_SHORT EXERCISE_:
Repeat every line of the listing below exactly, minus the pictures.

_DATA BLOCK_:
<<<<
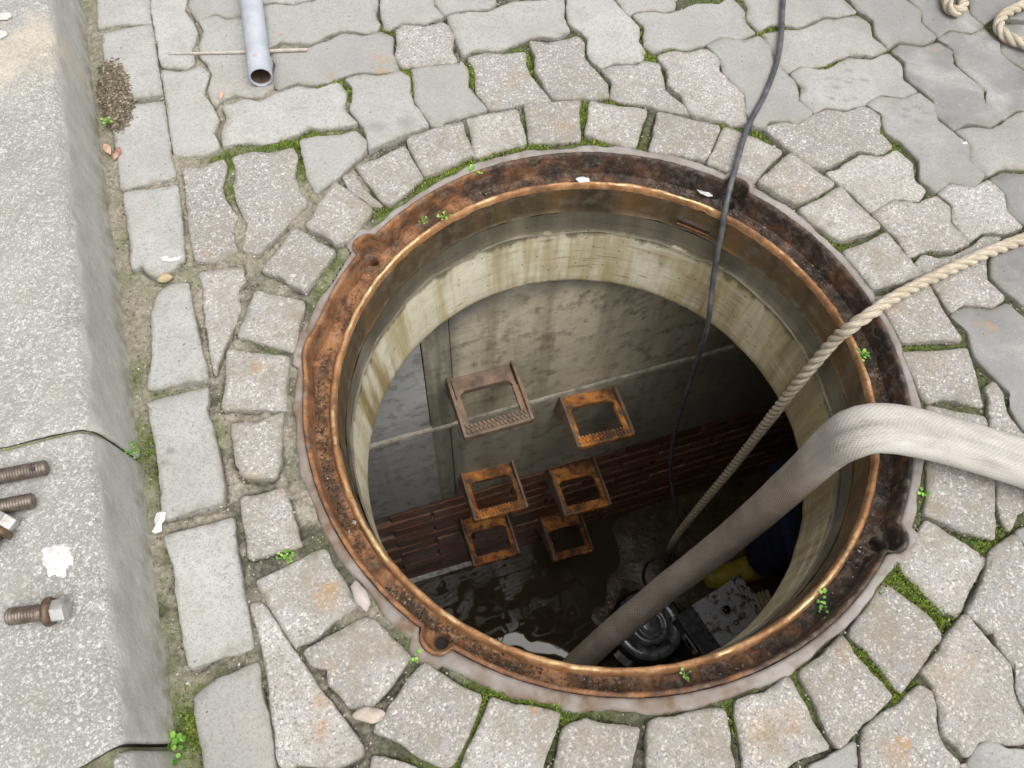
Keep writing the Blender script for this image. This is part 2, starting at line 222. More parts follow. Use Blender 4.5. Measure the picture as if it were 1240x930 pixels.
def tube_arr(path, sec, uvscale=1.0):
    """sec(i) -> list of (u,v) offsets in the frame (normal, binormal)"""
    F = frames(path); V = []; m = None
    for i, (p, (t, n, b)) in enumerate(zip(path, F)):
        s = sec(i); m = len(s)
        V += [p + n * u + b * w for u, w in s]
    Fc = [(i*m+k, i*m+(k+1) % m, (i+1)*m+(k+1) % m, (i+1)*m+k) for i in range(len(path)-1) for k in range(m)]
    Fc.append(tuple(range(m))[::-1]); Fc.append(tuple((len(path)-1)*m + k for k in range(m)))
    return V, Fc, m
def circ(r, n, ph=0): return [(r * math.cos(ph + 2*math.pi*k/n), r * math.sin(ph + 2*math.pi*k/n)) for k in range(n)]
def add_uv(o, m, path, skipcaps=True):
    me = o.data; uv = me.uv_layers.new(name='UVMap'); L = [0]
    for a, b in zip(path, path[1:]): L.append(L[-1] + (b - a).length)
    nf = (len(path) - 1) * m
    for fi, p in enumerate(me.polygons):
        if fi >= nf: continue
        i, k = divmod(fi, m)
        for li, (ii, kk) in zip(p.loop_indices, ((i, k), (i, k+1), (i+1, k+1), (i+1, k))): uv.data[li].uv = (kk / m, L[ii])

# ---------------------------------------------------------------- materials
class M:
    def __init__(s, name, rough=.8, metal=0.0, spec=.5):
        s.m = bpy.data.materials.new(name); s.m.use_nodes = True; s.t = s.m.node_tree; s.b = s.t.nodes['Principled BSDF']
        s.b.inputs['Roughness'].default_value = rough; s.b.inputs['Metallic'].default_value = metal
        s.b.inputs['Specular IOR Level'].default_value = spec; s.pos = s.N('ShaderNodeNewGeometry').outputs['Position']; s.nrm = None
    def N(s, ty, ins=None, **kw):
        n = s.t.nodes.new(ty)
        for k, v in kw.items(): setattr(n, k, v)
        for k, v in (ins or {}).items():
            if hasattr(v, 'is_output'): s.t.links.new(v, n.inputs[k])
            else: n.inputs[k].default_value = v
        return n
    def noise(s, sc, det=3, ro=.55, vec=None, dist=0): return s.N('ShaderNodeTexNoise', {'Vector': vec or s.pos, 'Scale': sc, 'Detail': det, 'Roughness': ro, 'Distortion': dist}).outputs['Fac']
    def vor(s, sc, out='Distance', vec=None, feature='F1'):
        return s.N('ShaderNodeTexVoronoi', {'Vector': vec or s.pos, 'Scale': sc}, feature=feature).outputs[out]
    def sep(s, v): return s.N('ShaderNodeSeparateXYZ', {0: v}).outputs
    def ramp(s, f, st, interp='LINEAR'):
        n = s.N('ShaderNodeValToRGB', {0: f}); e = n.color_ramp.elements; n.color_ramp.interpolation = interp
        while len(e) < len(st): e.new(.5)
        for q, (p, c) in zip(e, st):
            q.position = p; q.color = (c, c, c, 1) if not isinstance(c, tuple) else (*c, 1)
        return n.outputs[0]
    def math(s, op, a, b=0.0, c=0.0, clamp=False): return s.N('ShaderNodeMath', {0: a, 1: b, 2: c}, operation=op, use_clamp=clamp).outputs[0]
    def mr(s, v, a, b, c=0.0, d=1.0): return s.N('ShaderNodeMapRange', {0: v, 1: a, 2: b, 3: c, 4: d}).outputs[0]
    def mix(s, f, a, b, bt='MIX'):
        n = s.N('ShaderNodeMix', data_type='RGBA', blend_type=bt)
        for k, v in ((0, f), (6, a), (7, b)):
            if hasattr(v, 'is_output'): s.t.links.new(v, n.inputs[k])
            else: n.inputs[k].default_value = (v if k == 0 else (*v, 1))
        return n.outputs[2]
    def at(s, name): return s.N('ShaderNodeAttribute', attribute_name=name).outputs['Fac']
    def bump(s, h, st=.5, d=.002):
        ins = {'Height': h, 'Strength': st, 'Distance': d}
        if s.nrm is not None: ins['Normal'] = s.nrm
        s.nrm = s.N('ShaderNodeBump', ins).outputs[0]; s.t.links.new(s.nrm, s.b.inputs['Normal'])
    def col(s, c):
        if hasattr(c, 'is_output'): s.t.links.new(c, s.b.inputs['Base Color'])
        else: s.b.inputs['Base Color'].default_value = (*c, 1)
        return s
    def rough(s, r): s.t.links.new(r, s.b.inputs['Roughness'])
    def spots(s, base, L, colr, jit=.35, nsc=120, ell=False):
        nz = s.math('MULTIPLY_ADD', s.noise(nsc, 4, .7), 2.0, -1.0); spk = s.mr(s.noise(260, 3, .7), .38, .62, .25, 1)
        for q in L:
            dx = s.N('ShaderNodeVectorMath', {0: s.pos, 1: (q[0], q[1], 0)}, operation='SUBTRACT').outputs[0]
            sc = (1/q[2], 1/(q[3] if ell else q[2]), 0)
            ln = s.N('ShaderNodeVectorMath', {0: s.N('ShaderNodeVectorMath', {0: dx, 1: sc}, operation='MULTIPLY').outputs[0]}, operation='LENGTH').outputs['Value']
            f = s.mr(s.math('MULTIPLY_ADD', nz, jit * 2, ln), .25, 1.25, (.40 if ell else min(1, q[3] * 1.1)), 0)
            if not ell: f = s.math('MULTIPLY', f, spk)
            base = s.mix(f, base, colr)
        return base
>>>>
_THE OUTPUT_:
Keep writing the Blender script for this image. This is part 2, starting at line 222. More parts follow. Use Blender 4.5. Measure the picture as if it were 1240x930 pixels.
def tube_arr(path, sec, uvscale=1.0):
    """sec(i) -> list of (u,v) offsets in the frame (normal, binormal)"""
    F = frames(path); V = []; m = None
    for i, (p, (t, n, b)) in enumerate(zip(path, F)):
        s = sec(i); m = len(s)
        V += [p + n * u + b * w for u, w in s]
    Fc = [(i*m+k, i*m+(k+1) % m, (i+1)*m+(k+1) % m, (i+1)*m+k) for i in range(len(path)-1) for k in range(m)]
    Fc.append(tuple(range(m))[::-1]); Fc.append(tuple((len(path)-1)*m + k for k in range(m)))
    return V, Fc, m
def circ(r, n, ph=0): return [(r * math.cos(ph + 2*math.pi*k/n), r * math.sin(ph + 2*math.pi*k/n)) for k in range(n)]
def add_uv(o, m, path, skipcaps=True):
    me = o.data; uv = me.uv_layers.new(name='UVMap'); L = [0]
    for a, b in zip(path, path[1:]): L.append(L[-1] + (b - a).length)
    nf = (len(path) - 1) * m
    for fi, p in enumerate(me.polygons):
        if fi >= nf: continue
        i, k = divmod(fi, m)
        for li, (ii, kk) in zip(p.loop_indices, ((i, k), (i, k+1), (i+1, k+1), (i+1, k))): uv.data[li].uv = (kk / m, L[ii])

# ---------------------------------------------------------------- materials
class M:
    def __init__(s, name, rough=.8, metal=0.0, spec=.5):
        s.m = bpy.data.materials.new(name); s.m.use_nodes = True; s.t = s.m.node_tree; s.b = s.t.nodes['Principled BSDF']
        s.b.inputs['Roughness'].default_value = rough; s.b.inputs['Metallic'].default_value = metal
        s.b.inputs['Specular IOR Level'].default_value = spec; s.pos = s.N('ShaderNodeNewGeometry').outputs['Position']; s.nrm = None
    def N(s, ty, ins=None, **kw):
        n = s.t.nodes.new(ty)
        for k, v in kw.items(): setattr(n, k, v)
        for k, v in (ins or {}).items():
            if hasattr(v, 'is_output'): s.t.links.new(v, n.inputs[k])
            else: n.inputs[k].default_value = v
        return n
    def noise(s, sc, det=3, ro=.55, vec=None, dist=0): return s.N('ShaderNodeTexNoise', {'Vector': vec or s.pos, 'Scale': sc, 'Detail': det, 'Roughness': ro, 'Distortion': dist}).outputs['Fac']
    def vor(s, sc, out='Distance', vec=None, feature='F1'):
        return s.N('ShaderNodeTexVoronoi', {'Vector': vec or s.pos, 'Scale': sc}, feature=feature).outputs[out]
    def sep(s, v): return s.N('ShaderNodeSeparateXYZ', {0: v}).outputs
    def ramp(s, f, st, interp='LINEAR'):
        n = s.N('ShaderNodeValToRGB', {0: f}); e = n.color_ramp.elements; n.color_ramp.interpolation = interp
        while len(e) < len(st): e.new(.5)
        for q, (p, c) in zip(e, st):
            q.position = p; q.color = (c, c, c, 1) if not isinstance(c, tuple) else (*c, 1)
        return n.outputs[0]
    def math(s, op, a, b=0.0, c=0.0, clamp=False): return s.N('ShaderNodeMath', {0: a, 1: b, 2: c}, operation=op, use_clamp=clamp).outputs[0]
    def mr(s, v, a, b, c=0.0, d=1.0): return s.N('ShaderNodeMapRange', {0: v, 1: a, 2: b, 3: c, 4: d}).outputs[0]
    def mix(s, f, a, b, bt='MIX'):
        n = s.N('ShaderNodeMix', data_type='RGBA', blend_type=bt)
        for k, v in ((0, f), (6, a), (7, b)):
            if hasattr(v, 'is_output'): s.t.links.new(v, n.inputs[k])
            else: n.inputs[k].default_value = (v if k == 0 else (*v, 1))
        return n.outputs[2]
    def at(s, name): return s.N('ShaderNodeAttribute', attribute_name=name).outputs['Fac']
    def bump(s, h, st=.5, d=.002):
        ins = {'Height': h, 'Strength': st, 'Distance': d}
        if s.nrm is not None: ins['Normal'] = s.nrm
        s.nrm = s.N('ShaderNodeBump', ins).outputs[0]; s.t.links.new(s.nrm, s.b.inputs['Normal'])
    def col(s, c):
        if hasattr(c, 'is_output'): s.t.links.new(c, s.b.inputs['Base Color'])
        else: s.b.inputs['Base Color'].default_value = (*c, 1)
        return s
    def rough(s, r): s.t.links.new(r, s.b.inputs['Roughness'])
    def spots(s, base, L, colr, jit=.35, nsc=120, ell=False):
        nz = s.math('MULTIPLY_ADD', s.noise(nsc, 4, .7), 2.0, -1.0); spk = s.mr(s.noise(260, 3, .7), .38, .62, .25, 1)
        for q in L:
            dx = s.N('ShaderNodeVectorMath', {0: s.pos, 1: (q[0], q[1], 0)}, operation='SUBTRACT').outputs[0]
            sc = (1/q[2], 1/(q[3] if ell else q[2]), 0)
            ln = s.N('ShaderNodeVectorMath', {0: s.N('ShaderNodeVectorMath', {0: dx, 1: sc}, operation='MULTIPLY').outputs[0]}, operation='LENGTH').outputs['Value']
            f = s.mr(s.math('MULTIPLY_ADD', nz, jit * 2, ln), .25, 1.25, (.40 if ell else min(1, q[3] * 1.1)), 0)
            if not ell: f = s.math('MULTIPLY', f, spk)
            base = s.mix(f, base, colr)
        return base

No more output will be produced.